The Jesus narratives, at their core, are anti-colonial literature about a native resident displaced by the invading imperial power. The Gospel narratives depict a careful dance between Rome, the coloniser, and Jesus, the colonised. (Burying White Privilege, p. 7)
It has become so clearly evident during these past six months of unfolding genocide in Gaza. The shocking corruption and ongoing disintegration of an empire. Not just the American empire, but possibly the entire order that the Western world has built. Hell, throw capitalism into the mix too. It might all be on its way out. The whole economic, political, religious, and social realities we have taken for granted could completely collapse in order to make way for something new. And hopefully something better. The best scenario would be the rise of the Global South, the formerly colonized, to help and heal the world that the Global North has destroyed and manipulated for its own benefit. Centuries of stealing resources, land theft, kidnappings, slavery, rape, murder, war, genocide, and exploitation. The Western world is crumbling under the weight of its own hubris and myth of exceptionalism, largely due to the hyper-individualistic White Christianity that has been its bedrock for centuries. How did we get it so mixed up?

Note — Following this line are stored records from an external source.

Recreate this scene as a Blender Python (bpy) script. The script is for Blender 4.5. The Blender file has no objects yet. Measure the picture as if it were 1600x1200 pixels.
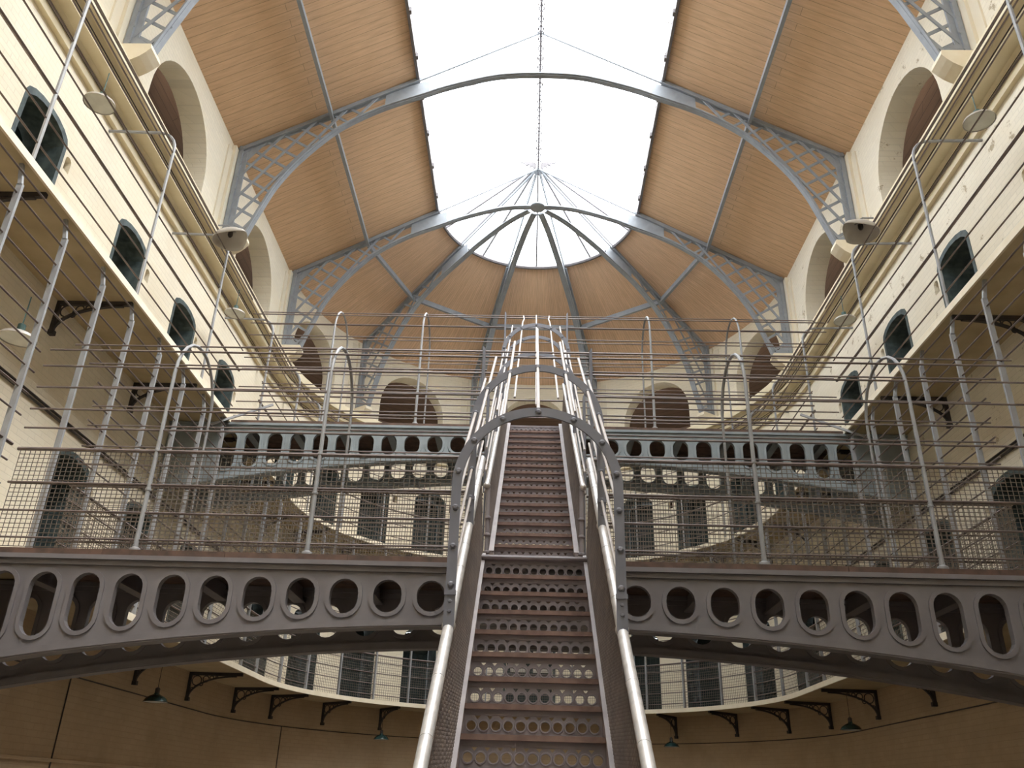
import bpy, math, random
from mathutils import Vector, Matrix
from mathutils.geometry import delaunay_2d_cdt
random.seed(7)
PI = math.pi
S = 1.2                                   # drawing units -> metres
col = bpy.context.scene.collection

# ------------------------------------------------------------------ materials
def newmat(name):
    m = bpy.data.materials.new(name); m.use_nodes = True
    nt = m.node_tree; b = nt.nodes['Principled BSDF']
    return m, nt, b
def N(nt, t, **kw):
    n = nt.nodes.new(t)
    for k, v in kw.items(): setattr(n, k, v)
    return n
def ramp(nt, fac, stops):
    r = N(nt, 'ShaderNodeValToRGB')
    el = r.color_ramp.elements
    while len(el) < len(stops): el.new(0.5)
    for e, (p, c) in zip(el, stops):
        e.position = p; e.color = (c[0], c[1], c[2], 1)
    nt.links.new(fac, r.inputs[0]); return r.outputs[0]
def paint(name, c, c2=None, rough=.55, metal=0.0, scale=6, bump=.05, spec=.4, detail=6):
    m, nt, b = newmat(name)
    tc = N(nt, 'ShaderNodeTexCoord'); no = N(nt, 'ShaderNodeTexNoise')
    no.inputs['Scale'].default_value = scale; no.inputs['Detail'].default_value = detail
    nt.links.new(tc.outputs['Object'], no.inputs['Vector'])
    c2 = c2 or tuple(x * .75 for x in c)
    out = ramp(nt, no.outputs['Fac'], [(.35, c), (.68, c2)])
    nt.links.new(out, b.inputs['Base Color'])
    b.inputs['Roughness'].default_value = rough; b.inputs['Metallic'].default_value = metal
    b.inputs['Specular IOR Level'].default_value = spec
    if bump:
        bp = N(nt, 'ShaderNodeBump'); bp.inputs['Strength'].default_value = bump; bp.inputs['Distance'].default_value = .02
        nt.links.new(no.outputs['Fac'], bp.inputs['Height']); nt.links.new(bp.outputs[0], b.inputs['Normal'])
    return m
def brickwall(name, c, c2, patch=None, patch_amt=.62, bump=.35):
    m, nt, b = newmat(name)
    uv = N(nt, 'ShaderNodeUVMap')
    br = N(nt, 'ShaderNodeTexBrick')
    br.inputs['Scale'].default_value = 1; br.inputs['Brick Width'].default_value = .24
    br.inputs['Row Height'].default_value = .08; br.inputs['Mortar Size'].default_value = .006
    br.inputs['Mortar Smooth'].default_value = .6
    br.inputs['Color1'].default_value = (*c, 1); br.inputs['Color2'].default_value = tuple(x * .95 for x in c) + (1,)
    br.inputs['Mortar'].default_value = tuple(x * .86 for x in c) + (1,)
    nt.links.new(uv.outputs[0], br.inputs['Vector'])
    tc = N(nt, 'ShaderNodeTexCoord')
    no = N(nt, 'ShaderNodeTexNoise'); no.inputs['Scale'].default_value = 1.1; no.inputs['Detail'].default_value = 8; no.inputs['Roughness'].default_value = .65
    nt.links.new(tc.outputs['Object'], no.inputs['Vector'])
    mx = N(nt, 'ShaderNodeMix', data_type='RGBA', blend_type='MIX')
    st = ramp(nt, no.outputs['Fac'], [(.45, (0, 0, 0)), (.75, (1, 1, 1))])
    nt.links.new(st, mx.inputs[0]); nt.links.new(br.outputs['Color'], mx.inputs[6]); mx.inputs[7].default_value = (*c2, 1)
    last = mx.outputs[2]
    if patch:
        n2 = N(nt, 'ShaderNodeTexNoise'); n2.inputs['Scale'].default_value = 2.6; n2.inputs['Detail'].default_value = 10; n2.inputs['Roughness'].default_value = .75
        nt.links.new(tc.outputs['Object'], n2.inputs['Vector'])
        f = ramp(nt, n2.outputs['Fac'], [(patch_amt, (0, 0, 0)), (patch_amt + .03, (1, 1, 1))])
        m2 = N(nt, 'ShaderNodeMix', data_type='RGBA'); nt.links.new(f, m2.inputs[0])
        nt.links.new(last, m2.inputs[6]); m2.inputs[7].default_value = (*patch, 1); last = m2.outputs[2]
    nt.links.new(last, b.inputs['Base Color'])
    bp = N(nt, 'ShaderNodeBump'); bp.inputs['Strength'].default_value = bump; bp.inputs['Distance'].default_value = .01
    ad = N(nt, 'ShaderNodeMath', operation='SUBTRACT')
    nt.links.new(no.outputs['Fac'], ad.inputs[0]); nt.links.new(br.outputs['Fac'], ad.inputs[1])
    nt.links.new(ad.outputs[0], bp.inputs['Height']); nt.links.new(bp.outputs[0], b.inputs['Normal'])
    b.inputs['Roughness'].default_value = .75; b.inputs['Specular IOR Level'].default_value = .25
    return m
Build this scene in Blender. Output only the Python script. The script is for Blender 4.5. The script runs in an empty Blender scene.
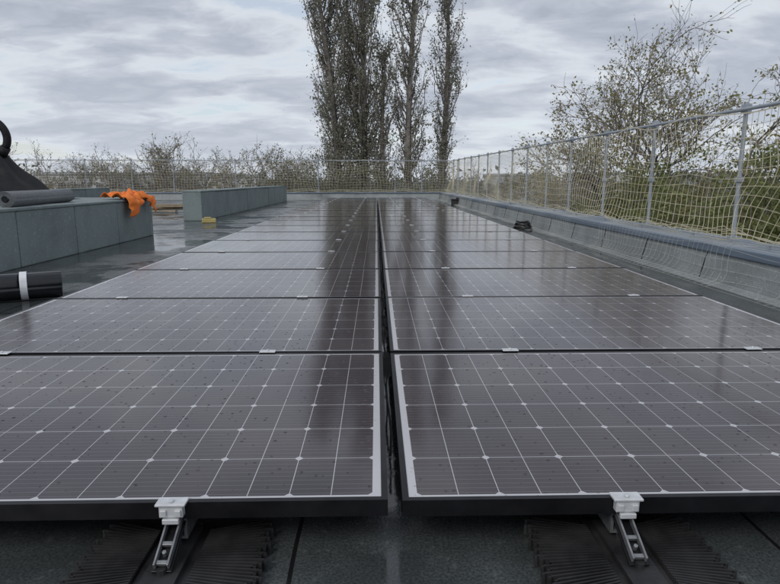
import bpy, math, random
import numpy as np
from mathutils import Vector, Matrix, noise
R=random.Random(7)
sc=bpy.context.scene
sc.view_settings.view_transform='Standard'
sc.view_settings.look='None'
sc.view_settings.exposure=0

# ---------------- helpers ----------------
def link(o): sc.collection.objects.link(o); return o
def empty(name,loc=(0,0,0)):
    e=bpy.data.objects.new(name,None); e.location=loc; e.empty_display_size=.1; return link(e)
class MB:
    def __init__(s): s.v=[];s.f=[];s.m=[]
    def add(s,vs,fs,m=0):
        b=len(s.v); s.v+= [tuple(v) for v in vs]; s.f+=[tuple(i+b for i in f) for f in fs]; s.m+=[m]*len(fs)
    def box(s,x0,x1,y0,y1,z0,z1,m=0,M=None):
        vs=[(x,y,z) for z in (z0,z1) for y in (y0,y1) for x in (x0,x1)]
        if M is not None: vs=[M@Vector(v) for v in vs]
        s.add(vs,[(0,2,3,1),(4,5,7,6),(0,1,5,4),(2,6,7,3),(0,4,6,2),(1,3,7,5)],m)
    def tube(s,pts,rs,n=6,m=0,cap=True):
        pts=[Vector(p) for p in pts]; b=len(s.v)
        if not hasattr(rs,'__len__'): rs=[rs]*len(pts)
        prev=None
        for i,p in enumerate(pts):
            d=(pts[min(i+1,len(pts)-1)]-pts[max(i-1,0)]).normalized()
            if prev is None:
                a=Vector((0,0,1)) if abs(d.z)<.9 else Vector((1,0,0))
                u=d.cross(a).normalized()
            else:
                u=(prev-d*prev.dot(d)).normalized()
            prev=u; w=d.cross(u)
            for k in range(n):
                t=2*math.pi*k/n
                s.v.append(tuple(p+(u*math.cos(t)+w*math.sin(t))*rs[i]))
        for i in range(len(pts)-1):
            for k in range(n):
                k2=(k+1)%n
                s.f.append((b+i*n+k,b+i*n+k2,b+(i+1)*n+k2,b+(i+1)*n+k)); s.m.append(m)
        if cap:
            s.f.append(tuple(b+k for k in range(n))[::-1]); s.m.append(m)
            e=b+(len(pts)-1)*n
            s.f.append(tuple(e+k for k in range(n))); s.m.append(m)
    def mesh(s,name,mats,smooth=False):
        me=bpy.data.meshes.new(name); me.from_pydata(s.v,[],s.f)
        for m in mats: me.materials.append(m)
        me.polygons.foreach_set('material_index',s.m)
        if smooth: me.polygons.foreach_set('use_smooth',[True]*len(s.f))
        me.update(); return me
    def obj(s,name,mats,parent=None,smooth=False,loc=None,bevel=0):
        o=bpy.data.objects.new(name,s.mesh(name,mats,smooth)); link(o)
        if parent: o.parent=parent
        if loc: o.location=loc
        if bevel:
            b=o.modifiers.new('bevel','BEVEL'); b.width=bevel; b.segments=2; b.limit_method='ANGLE'
        return o

class G:
    def __init__(s,tree): s.t=tree
    def n(s,typ,**k):
        nd=s.t.nodes.new(typ)
        for a,b in k.items(): setattr(nd,a,b)
        return nd
    def l(s,a,b): s.t.links.new(a,b)
    def m(s,op,a,b=None,c=None,clamp=False):
        nd=s.n('ShaderNodeMath',operation=op,use_clamp=clamp)
        for i,x in enumerate((a,b,c)):
            if x is None: continue
            if isinstance(x,(int,float)): nd.inputs[i].default_value=x
            else: s.l(x,nd.inputs[i])
        return nd.outputs[0]
    def mix(s,f,a,b):
        nd=s.n('ShaderNodeMix',data_type='RGBA')
        for i,x in ((0,f),(6,a),(7,b)):
            if isinstance(x,(int,float)): nd.inputs[i].default_value=x
            elif isinstance(x,tuple): nd.inputs[i].default_value=(*x[:3],1)
            else: s.l(x,nd.inputs[i])
        return nd.outputs[2]
    def noise(s,vec,scale,detail=4,rough=.55,dim='3D'):
        nd=s.n('ShaderNodeTexNoise'); nd.inputs['Scale'].default_value=scale
        nd.inputs['Detail'].default_value=detail; nd.inputs['Roughness'].default_value=rough
        if vec is not None: s.l(vec,nd.inputs['Vector'])
        return nd.outputs[0]
    def ramp(s,f,stops):
        nd=s.n('ShaderNodeValToRGB'); e=nd.color_ramp.elements
        while len(e)<len(stops): e.new(.5)
        for i,(p,c) in enumerate(stops):
            e[i].position=p
            e[i].color=(c,c,c,1) if isinstance(c,(int,float)) else (*c,1)
        s.l(f,nd.inputs[0]); return nd.outputs[0]
    def bump(s,h,st,dist=.01,nrm=None):
        nd=s.n('ShaderNodeBump'); nd.inputs['Strength'].default_value=st; nd.inputs['Distance'].default_value=dist
        s.l(h,nd.inputs['Height'])
        if nrm is not None: s.l(nrm,nd.inputs['Normal'])
        return nd.outputs[0]
    def mapping(s,vec,scale):
        nd=s.n('ShaderNodeMapping'); nd.inputs['Scale'].default_value=scale; s.l(vec,nd.inputs[0]); return nd.outputs[0]
def newmat(name):
    m=bpy.data.materials.new(name); m.use_nodes=True
    g=G(m.node_tree); p=m.node_tree.nodes['Principled BSDF']
    tc=g.n('ShaderNodeTexCoord'); return m,g,p,tc
def simple(name,c1,c2,rough=.6,scale=8,metal=0,bump=0,bscale=60,bd=.005,r2=None,spec=None):
    m,g,p,tc=newmat(name)
    f=g.ramp(g.noise(tc.outputs['Object'],scale,3),[(.32,0),(.68,1)])
    g.l(g.mix(f,c1,c2),p.inputs['Base Color'])
    p.inputs['Roughness'].default_value=rough; p.inputs['Metallic'].default_value=metal
    if spec is not None: p.inputs['Specular IOR Level'].default_value=spec
    if r2 is not None:
        g.l(g.m('MULTIPLY_ADD',g.ramp(g.noise(tc.outputs['Object'],scale*.7,3),[(.35,0),(.65,1)]),r2-rough,rough),p.inputs['Roughness'])
    if bump: g.l(g.bump(g.noise(tc.outputs['Object'],bscale,3),bump,bd),p.inputs['Normal'])
    return m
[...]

There’s a musical number in Jesus Christ Superstar between Jesus’ arrest in Gethsemane and the entire judicial process ending in his crucifixion. It’s sung by Peter and Mary Magdalene, asking where everything went wrong. Where did they mess up? How can it be fixed? Can we start over? In the film, they’re singing about the original Jesus movement in the first century CE. But Western Christianity — the most dominant modern form of the Jesus movement — needs to ask itself these hard questions too. Something has gone wrong. Organized Christianity in the West — not all of it, but A LOT of it — has hugely contributed to the destabilization we can see and experience all over the world. We need to repent — in the original sense of the word — of what we’ve been doing wrong for centuries. Change our minds. Develop a new worldview. A new relationship with one another. A new paradigm. Metanoia first. But then could we start again, please?